In 2015, the New York Times published a detailed report that portrayed Amazon as a ruthless employer on behalf of its customers the company’s white-collar workers were crying at their desk from the stress and pressure.39 And this account didn’t begin to address the treatment of blue-collar workers in Amazon’s warehouses around the world, which, depending on where on the globe they are and depending on the season, can be unbearably cold or unbearably hot.40 Bezos expressed disbelief at the Times account—he was confident, he wrote in a note to employees, that he would never, could never, lead the kind of “soulless, dystopian workplace where no fun is had and no laughter heard,” as described in the Times.

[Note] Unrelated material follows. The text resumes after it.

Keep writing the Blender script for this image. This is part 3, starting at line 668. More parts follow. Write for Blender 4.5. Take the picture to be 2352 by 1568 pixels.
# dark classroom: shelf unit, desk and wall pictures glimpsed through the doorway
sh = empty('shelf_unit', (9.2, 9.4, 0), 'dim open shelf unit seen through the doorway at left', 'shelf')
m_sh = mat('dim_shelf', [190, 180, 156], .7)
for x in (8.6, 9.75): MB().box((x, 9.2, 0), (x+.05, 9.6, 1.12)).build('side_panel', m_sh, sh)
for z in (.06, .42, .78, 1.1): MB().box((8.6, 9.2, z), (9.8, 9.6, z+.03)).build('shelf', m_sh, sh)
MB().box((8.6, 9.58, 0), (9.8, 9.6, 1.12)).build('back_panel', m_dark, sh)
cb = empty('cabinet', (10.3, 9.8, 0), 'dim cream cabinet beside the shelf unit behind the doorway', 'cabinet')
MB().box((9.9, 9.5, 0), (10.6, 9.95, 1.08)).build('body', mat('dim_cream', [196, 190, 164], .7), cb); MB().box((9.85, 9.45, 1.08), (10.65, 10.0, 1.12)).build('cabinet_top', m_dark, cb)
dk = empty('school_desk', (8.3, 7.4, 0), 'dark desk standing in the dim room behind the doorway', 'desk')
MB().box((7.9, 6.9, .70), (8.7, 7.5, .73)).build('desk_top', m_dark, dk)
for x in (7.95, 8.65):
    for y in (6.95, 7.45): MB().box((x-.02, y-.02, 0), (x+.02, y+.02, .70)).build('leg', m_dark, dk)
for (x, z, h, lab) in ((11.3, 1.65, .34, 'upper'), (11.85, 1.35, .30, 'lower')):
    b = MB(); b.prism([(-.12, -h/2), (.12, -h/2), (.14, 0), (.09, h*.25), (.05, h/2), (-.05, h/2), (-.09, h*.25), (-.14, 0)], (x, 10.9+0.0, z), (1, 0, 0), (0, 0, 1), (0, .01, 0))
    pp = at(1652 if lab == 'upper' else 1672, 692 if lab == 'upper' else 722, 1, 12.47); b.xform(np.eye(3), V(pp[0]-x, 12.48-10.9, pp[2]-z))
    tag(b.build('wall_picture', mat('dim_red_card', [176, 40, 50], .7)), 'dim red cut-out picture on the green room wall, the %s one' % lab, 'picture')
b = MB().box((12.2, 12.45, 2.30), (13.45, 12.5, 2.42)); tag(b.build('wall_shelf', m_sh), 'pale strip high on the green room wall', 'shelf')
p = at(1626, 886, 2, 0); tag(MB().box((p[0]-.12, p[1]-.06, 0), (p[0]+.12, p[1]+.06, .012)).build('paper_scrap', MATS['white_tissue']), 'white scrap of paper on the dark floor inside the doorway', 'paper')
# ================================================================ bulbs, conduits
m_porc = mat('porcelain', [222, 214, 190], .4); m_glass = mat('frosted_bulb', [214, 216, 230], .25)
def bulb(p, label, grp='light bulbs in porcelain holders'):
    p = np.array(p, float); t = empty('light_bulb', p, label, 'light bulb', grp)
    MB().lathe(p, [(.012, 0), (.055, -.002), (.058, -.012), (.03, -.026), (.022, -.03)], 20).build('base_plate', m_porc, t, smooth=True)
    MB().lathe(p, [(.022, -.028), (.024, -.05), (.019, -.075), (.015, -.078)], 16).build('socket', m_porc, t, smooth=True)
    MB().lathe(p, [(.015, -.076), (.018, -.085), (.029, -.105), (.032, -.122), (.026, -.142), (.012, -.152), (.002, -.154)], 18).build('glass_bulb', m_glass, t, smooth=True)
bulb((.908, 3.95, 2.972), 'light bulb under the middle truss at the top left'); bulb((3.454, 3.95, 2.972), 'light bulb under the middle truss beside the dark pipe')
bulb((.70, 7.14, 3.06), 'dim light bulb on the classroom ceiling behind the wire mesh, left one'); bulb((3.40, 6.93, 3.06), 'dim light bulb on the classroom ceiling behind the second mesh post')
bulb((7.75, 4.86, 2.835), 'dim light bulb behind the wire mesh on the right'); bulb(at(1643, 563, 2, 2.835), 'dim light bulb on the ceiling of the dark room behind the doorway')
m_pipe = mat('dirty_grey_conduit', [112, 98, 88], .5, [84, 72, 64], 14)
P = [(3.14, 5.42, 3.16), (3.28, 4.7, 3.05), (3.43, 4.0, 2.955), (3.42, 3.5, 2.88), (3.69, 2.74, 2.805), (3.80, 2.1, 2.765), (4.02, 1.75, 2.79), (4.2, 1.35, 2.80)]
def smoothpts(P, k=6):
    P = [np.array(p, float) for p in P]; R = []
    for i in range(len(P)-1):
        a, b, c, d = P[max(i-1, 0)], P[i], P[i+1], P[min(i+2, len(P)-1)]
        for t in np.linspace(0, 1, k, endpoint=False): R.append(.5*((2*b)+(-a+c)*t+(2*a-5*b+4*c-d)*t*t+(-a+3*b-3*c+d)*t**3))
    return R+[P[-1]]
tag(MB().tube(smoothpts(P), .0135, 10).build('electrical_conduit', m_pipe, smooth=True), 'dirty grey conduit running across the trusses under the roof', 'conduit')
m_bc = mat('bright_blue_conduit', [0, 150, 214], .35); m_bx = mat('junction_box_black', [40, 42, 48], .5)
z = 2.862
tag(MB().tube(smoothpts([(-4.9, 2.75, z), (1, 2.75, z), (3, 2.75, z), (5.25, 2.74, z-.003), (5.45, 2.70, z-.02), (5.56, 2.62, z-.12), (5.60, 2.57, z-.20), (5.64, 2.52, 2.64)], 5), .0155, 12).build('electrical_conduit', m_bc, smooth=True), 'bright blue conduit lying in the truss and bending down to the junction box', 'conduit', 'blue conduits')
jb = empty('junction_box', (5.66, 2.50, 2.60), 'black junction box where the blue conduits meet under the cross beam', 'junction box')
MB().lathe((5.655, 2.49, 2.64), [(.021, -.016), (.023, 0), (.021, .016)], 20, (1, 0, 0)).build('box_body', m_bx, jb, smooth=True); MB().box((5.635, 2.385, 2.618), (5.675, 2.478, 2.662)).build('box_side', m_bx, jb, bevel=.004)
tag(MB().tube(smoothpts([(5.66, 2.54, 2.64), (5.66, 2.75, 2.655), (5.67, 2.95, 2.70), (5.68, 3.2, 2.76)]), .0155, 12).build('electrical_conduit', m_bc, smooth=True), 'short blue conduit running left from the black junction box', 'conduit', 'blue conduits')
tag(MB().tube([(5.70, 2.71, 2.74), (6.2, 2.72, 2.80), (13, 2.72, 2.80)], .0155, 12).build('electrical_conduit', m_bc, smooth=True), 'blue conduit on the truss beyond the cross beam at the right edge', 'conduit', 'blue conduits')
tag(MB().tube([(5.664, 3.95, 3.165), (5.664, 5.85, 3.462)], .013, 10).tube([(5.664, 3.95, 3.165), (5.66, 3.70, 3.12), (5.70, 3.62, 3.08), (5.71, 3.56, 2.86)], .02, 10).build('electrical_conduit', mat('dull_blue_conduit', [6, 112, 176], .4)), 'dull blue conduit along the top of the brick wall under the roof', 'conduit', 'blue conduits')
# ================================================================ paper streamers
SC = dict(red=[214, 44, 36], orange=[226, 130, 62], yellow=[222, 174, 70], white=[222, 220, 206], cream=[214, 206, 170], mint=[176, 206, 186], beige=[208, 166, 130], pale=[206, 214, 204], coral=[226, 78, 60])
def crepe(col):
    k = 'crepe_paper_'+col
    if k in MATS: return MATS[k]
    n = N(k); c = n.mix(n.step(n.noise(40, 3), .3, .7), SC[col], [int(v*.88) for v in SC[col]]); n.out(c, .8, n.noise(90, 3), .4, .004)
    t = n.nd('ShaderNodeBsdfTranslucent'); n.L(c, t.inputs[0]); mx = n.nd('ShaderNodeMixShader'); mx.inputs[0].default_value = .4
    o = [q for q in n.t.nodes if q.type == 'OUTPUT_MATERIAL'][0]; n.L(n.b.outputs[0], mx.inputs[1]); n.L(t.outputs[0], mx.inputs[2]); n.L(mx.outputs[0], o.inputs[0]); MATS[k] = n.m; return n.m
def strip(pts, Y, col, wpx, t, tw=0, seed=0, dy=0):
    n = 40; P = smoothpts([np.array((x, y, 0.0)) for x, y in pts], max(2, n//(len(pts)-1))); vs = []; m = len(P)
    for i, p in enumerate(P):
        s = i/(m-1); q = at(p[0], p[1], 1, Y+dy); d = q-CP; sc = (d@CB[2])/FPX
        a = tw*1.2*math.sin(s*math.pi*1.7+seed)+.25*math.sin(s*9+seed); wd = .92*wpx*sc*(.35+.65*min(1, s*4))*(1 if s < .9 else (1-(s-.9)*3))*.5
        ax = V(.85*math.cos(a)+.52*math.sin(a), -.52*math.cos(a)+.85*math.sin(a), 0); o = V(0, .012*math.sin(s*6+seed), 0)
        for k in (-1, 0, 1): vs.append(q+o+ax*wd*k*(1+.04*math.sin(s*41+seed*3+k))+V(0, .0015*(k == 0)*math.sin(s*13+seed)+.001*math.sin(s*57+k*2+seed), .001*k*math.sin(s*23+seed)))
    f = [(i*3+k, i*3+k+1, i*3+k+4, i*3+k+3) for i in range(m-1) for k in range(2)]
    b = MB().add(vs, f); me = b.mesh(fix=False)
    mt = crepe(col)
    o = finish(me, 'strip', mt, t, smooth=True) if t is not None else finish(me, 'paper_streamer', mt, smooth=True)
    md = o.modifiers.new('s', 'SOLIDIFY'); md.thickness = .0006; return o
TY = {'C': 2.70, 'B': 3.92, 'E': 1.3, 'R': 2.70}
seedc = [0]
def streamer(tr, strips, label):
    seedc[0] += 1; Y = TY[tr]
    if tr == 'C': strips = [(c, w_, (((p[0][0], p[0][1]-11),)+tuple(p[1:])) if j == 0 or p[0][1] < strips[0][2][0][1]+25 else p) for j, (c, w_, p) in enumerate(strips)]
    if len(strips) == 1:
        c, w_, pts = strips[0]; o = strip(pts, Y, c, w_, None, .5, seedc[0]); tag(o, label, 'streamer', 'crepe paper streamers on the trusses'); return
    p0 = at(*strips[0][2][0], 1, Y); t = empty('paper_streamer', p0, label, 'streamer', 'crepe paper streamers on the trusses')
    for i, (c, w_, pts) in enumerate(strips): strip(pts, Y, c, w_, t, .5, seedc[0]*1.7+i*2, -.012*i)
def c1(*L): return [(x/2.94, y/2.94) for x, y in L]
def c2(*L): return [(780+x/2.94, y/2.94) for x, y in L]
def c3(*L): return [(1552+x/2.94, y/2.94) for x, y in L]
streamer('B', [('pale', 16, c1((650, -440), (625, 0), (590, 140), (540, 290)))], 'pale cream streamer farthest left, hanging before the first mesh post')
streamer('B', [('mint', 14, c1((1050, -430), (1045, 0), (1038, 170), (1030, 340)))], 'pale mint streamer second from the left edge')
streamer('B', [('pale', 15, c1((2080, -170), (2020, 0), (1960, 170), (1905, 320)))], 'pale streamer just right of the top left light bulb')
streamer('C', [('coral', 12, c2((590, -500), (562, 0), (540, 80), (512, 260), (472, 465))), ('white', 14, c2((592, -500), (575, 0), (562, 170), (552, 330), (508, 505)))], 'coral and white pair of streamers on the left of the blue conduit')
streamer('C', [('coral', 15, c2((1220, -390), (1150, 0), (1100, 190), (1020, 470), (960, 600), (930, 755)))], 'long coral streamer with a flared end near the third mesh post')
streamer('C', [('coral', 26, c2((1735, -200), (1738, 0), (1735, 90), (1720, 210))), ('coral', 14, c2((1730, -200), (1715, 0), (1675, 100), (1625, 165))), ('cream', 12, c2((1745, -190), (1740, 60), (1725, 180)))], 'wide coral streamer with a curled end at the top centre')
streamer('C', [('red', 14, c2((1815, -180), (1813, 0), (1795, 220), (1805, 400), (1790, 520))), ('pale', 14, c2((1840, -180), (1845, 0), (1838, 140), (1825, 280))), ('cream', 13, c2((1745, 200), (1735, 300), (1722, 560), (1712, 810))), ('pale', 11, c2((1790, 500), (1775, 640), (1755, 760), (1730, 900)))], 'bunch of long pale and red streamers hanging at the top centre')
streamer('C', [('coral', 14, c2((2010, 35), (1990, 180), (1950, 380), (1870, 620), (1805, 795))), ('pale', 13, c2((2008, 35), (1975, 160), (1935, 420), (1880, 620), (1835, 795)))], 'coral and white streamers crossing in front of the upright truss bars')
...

The market simply wouldn’t allow it, he explained to his employees. “I don’t think any company adopting the approach portrayed could survive, much less thrive, in today’s highly competitive tech hiring market,” he wrote. “The people we hire here are the best of the best. You are recruited every day by other world-class companies, and you can work anywhere you want.”41 This response appeared to be willfully ignorant of the pressures on employees to fight through unpleasant work experiences, to resist switching jobs. But more so, Bezos’s response revealed his unalloyed libertarian faith in markets as the path to a moral workplace and a moral society. He had convinced himself that the market would somehow protect workers.